(Dataset entries)
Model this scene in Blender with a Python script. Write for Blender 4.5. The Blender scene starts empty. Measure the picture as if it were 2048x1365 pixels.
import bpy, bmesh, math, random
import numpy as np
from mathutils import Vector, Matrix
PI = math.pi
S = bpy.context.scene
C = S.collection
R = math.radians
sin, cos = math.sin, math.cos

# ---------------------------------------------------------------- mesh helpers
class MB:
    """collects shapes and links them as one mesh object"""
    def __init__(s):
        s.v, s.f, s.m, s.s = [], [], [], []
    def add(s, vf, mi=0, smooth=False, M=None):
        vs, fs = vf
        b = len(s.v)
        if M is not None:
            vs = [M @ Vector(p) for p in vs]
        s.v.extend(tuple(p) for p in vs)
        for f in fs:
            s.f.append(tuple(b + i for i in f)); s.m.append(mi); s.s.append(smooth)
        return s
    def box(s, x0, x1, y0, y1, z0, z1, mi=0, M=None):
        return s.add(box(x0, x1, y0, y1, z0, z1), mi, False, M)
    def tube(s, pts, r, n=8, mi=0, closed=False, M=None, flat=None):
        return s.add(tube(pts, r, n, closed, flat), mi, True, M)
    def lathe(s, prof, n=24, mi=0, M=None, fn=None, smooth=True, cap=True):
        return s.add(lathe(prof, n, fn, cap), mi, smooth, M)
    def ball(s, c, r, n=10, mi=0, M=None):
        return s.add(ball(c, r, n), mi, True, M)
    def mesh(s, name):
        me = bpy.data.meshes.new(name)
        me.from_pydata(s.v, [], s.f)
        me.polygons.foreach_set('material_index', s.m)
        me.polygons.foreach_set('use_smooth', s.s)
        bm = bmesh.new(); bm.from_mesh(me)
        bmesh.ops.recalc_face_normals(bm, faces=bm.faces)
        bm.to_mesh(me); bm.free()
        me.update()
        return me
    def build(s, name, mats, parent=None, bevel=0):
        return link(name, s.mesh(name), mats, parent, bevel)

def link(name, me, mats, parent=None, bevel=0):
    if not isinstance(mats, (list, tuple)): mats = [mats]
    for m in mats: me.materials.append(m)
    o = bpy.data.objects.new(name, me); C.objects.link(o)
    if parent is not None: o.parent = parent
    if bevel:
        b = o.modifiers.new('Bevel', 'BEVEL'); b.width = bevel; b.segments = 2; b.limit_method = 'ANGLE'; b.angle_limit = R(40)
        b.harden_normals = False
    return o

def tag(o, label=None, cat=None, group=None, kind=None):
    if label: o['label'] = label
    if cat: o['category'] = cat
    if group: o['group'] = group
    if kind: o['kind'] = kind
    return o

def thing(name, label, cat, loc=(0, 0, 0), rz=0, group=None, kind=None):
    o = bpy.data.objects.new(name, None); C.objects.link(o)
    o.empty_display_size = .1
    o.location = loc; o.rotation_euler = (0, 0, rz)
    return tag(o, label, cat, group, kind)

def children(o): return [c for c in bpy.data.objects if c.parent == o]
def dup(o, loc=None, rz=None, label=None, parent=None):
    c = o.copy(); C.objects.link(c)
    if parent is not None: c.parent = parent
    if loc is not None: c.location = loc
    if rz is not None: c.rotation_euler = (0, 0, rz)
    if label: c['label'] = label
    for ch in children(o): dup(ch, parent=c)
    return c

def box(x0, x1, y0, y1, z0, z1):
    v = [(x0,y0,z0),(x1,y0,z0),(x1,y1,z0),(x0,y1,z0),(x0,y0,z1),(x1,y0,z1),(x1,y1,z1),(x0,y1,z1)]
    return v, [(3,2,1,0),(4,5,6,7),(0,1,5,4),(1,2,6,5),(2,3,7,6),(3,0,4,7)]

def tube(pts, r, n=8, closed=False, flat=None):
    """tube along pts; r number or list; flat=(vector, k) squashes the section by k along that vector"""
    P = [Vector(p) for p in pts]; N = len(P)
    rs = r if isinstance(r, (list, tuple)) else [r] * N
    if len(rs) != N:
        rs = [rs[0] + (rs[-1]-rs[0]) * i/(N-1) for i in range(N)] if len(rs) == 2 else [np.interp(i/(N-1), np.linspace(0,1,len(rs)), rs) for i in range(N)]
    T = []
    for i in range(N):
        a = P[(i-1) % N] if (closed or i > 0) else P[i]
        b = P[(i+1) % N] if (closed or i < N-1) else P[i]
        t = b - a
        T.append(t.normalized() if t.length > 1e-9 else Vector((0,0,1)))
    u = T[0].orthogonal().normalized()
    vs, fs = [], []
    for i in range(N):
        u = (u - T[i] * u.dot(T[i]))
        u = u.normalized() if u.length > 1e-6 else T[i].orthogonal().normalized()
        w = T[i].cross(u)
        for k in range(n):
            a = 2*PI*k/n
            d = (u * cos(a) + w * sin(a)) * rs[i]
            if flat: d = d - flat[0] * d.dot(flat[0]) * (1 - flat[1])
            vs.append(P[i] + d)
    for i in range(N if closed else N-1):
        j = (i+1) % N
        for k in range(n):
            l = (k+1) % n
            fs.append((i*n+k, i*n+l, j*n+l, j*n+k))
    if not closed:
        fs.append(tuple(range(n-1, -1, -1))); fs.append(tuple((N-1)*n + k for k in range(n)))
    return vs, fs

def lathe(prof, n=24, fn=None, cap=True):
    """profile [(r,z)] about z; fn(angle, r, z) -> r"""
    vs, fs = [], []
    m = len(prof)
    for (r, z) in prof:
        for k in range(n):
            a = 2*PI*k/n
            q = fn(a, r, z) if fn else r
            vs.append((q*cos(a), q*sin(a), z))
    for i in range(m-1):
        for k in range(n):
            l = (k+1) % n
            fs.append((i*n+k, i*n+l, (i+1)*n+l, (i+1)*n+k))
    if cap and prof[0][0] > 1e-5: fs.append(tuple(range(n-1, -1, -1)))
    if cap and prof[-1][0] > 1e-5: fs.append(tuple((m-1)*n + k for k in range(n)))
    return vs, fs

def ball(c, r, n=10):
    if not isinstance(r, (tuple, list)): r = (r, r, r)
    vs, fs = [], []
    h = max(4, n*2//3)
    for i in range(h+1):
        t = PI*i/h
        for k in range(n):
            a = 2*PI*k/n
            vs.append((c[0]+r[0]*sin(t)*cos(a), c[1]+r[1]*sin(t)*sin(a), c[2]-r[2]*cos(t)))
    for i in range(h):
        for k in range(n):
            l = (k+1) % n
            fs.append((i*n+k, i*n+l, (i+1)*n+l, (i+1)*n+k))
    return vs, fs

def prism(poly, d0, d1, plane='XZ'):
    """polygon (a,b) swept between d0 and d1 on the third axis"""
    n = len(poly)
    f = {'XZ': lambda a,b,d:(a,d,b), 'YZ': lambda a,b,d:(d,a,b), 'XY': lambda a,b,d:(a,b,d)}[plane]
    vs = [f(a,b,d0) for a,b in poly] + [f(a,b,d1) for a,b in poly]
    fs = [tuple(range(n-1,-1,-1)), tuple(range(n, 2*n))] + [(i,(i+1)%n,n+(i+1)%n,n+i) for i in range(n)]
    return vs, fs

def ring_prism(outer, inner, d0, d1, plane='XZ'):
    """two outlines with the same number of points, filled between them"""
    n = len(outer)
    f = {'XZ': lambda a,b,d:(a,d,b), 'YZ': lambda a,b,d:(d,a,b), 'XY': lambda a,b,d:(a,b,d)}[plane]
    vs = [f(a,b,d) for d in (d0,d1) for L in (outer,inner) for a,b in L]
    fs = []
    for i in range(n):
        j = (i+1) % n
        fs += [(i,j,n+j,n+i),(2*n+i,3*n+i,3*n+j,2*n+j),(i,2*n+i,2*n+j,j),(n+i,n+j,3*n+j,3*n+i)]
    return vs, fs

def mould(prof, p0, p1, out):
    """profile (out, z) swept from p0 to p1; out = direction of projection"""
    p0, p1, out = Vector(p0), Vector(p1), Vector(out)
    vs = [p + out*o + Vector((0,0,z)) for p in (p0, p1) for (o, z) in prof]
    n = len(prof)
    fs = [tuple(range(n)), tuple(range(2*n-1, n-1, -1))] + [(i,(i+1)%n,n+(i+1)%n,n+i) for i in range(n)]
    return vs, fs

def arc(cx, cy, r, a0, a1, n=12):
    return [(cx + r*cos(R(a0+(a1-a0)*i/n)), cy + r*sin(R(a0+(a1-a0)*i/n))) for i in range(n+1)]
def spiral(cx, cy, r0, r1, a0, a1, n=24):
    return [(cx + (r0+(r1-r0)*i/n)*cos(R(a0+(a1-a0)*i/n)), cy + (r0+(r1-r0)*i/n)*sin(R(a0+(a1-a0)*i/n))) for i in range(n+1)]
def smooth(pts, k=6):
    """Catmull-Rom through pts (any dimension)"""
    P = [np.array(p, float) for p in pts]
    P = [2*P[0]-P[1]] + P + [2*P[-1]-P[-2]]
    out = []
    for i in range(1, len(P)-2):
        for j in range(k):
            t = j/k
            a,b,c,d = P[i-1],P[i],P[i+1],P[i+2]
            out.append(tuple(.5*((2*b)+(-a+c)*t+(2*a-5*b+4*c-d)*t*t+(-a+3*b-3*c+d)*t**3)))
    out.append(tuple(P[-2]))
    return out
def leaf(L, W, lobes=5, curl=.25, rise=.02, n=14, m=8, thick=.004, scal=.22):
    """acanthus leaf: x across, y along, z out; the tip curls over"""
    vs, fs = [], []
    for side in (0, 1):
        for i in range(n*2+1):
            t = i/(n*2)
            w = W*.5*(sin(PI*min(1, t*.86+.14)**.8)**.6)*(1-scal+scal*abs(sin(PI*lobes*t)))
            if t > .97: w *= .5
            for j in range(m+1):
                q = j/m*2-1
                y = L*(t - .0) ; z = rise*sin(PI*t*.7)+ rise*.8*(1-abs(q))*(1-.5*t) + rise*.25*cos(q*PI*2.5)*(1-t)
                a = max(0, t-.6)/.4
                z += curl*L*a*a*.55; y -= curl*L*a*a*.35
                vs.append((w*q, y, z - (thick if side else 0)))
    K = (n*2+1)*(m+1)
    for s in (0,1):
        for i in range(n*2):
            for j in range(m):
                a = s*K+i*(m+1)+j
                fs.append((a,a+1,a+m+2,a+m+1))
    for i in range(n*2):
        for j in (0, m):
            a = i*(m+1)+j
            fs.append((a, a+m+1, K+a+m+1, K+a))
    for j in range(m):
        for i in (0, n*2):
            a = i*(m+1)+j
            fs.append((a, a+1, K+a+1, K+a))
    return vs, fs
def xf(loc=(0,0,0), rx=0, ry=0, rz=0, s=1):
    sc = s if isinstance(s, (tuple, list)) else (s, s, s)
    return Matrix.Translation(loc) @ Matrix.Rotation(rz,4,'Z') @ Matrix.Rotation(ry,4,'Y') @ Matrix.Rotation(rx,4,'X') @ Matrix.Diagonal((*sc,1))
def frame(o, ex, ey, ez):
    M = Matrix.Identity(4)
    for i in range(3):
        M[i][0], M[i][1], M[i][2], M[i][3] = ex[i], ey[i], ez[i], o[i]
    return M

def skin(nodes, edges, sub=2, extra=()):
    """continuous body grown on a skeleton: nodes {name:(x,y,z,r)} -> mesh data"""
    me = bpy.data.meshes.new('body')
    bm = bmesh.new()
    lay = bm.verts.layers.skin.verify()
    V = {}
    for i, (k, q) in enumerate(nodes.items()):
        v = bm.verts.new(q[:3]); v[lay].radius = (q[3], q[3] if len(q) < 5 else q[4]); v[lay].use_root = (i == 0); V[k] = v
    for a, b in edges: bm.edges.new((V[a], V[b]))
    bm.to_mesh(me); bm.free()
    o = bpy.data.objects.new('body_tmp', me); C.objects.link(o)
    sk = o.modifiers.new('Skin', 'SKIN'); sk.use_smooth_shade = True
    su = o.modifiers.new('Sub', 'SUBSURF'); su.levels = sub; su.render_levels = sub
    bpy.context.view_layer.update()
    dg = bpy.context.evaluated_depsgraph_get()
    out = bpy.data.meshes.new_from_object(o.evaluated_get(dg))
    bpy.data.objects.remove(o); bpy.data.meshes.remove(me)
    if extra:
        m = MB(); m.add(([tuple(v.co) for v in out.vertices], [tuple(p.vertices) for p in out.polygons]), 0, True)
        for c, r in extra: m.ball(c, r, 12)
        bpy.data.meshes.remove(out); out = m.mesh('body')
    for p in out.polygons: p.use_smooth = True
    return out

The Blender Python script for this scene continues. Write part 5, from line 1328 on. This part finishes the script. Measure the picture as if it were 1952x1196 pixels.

**OBJECTIVE**
Check each line of the entries above for the word "Write". List the ones that have it.

**FINAL RESULT**
Model this scene in Blender with a Python script. Write for Blender 4.5. The Blender scene starts empty. Measure the picture as if it were 2048x1365 pixels.
The Blender Python script for this scene continues. Write part 5, from line 1328 on. This part finishes the script. Measure the picture as if it were 1952x1196 pixels.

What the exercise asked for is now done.